It is often said that we are born as picturethinkers and learn the language later. That is not correct. First we learn to listen and with that comes language development. In the uterus we start learning our mother tongue by listening to the voice of our mother. Listening we need to learn to speak, wich is a matter of survival, because we need to learn to communicate as fast as possible.
Looking, visual thinking and using our imagination are things we start doing in our first year of life. When you lie in your craddle, you do not need it very much. Children who start crawling and walking, constantly name everything they see. That way they start seeing more. And learn more words. The next step is naming things that are not present, but can be seen in your thoughts.

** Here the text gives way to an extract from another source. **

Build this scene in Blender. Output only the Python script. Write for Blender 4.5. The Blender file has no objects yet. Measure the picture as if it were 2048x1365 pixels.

Pictures get meaning by naming them. Pictures must be 'read'. Picturethinking is connected with language.
1 comment:
This view does not coincide with my experience :-) There's already all the meaning we ever need when experiencing a picture. Language merely functions as a filter to extract, throw light on, or focus on different aspects of the total picture. Language thus functions as a conceptualizer and reduces the total meaning that is embedded in the picture into easily digestable pieces of information that can be communicated to other people. Language thus can form the bridge between the inner subjective world where the total meaning of the picture is known in one piece, to the objective world to which the meaning of the picture has to be communicated gradually via the transference of easily digestable packets of information that inform the listener of how the subjective inner picture of the speaker is to be reconstructed piece by piece.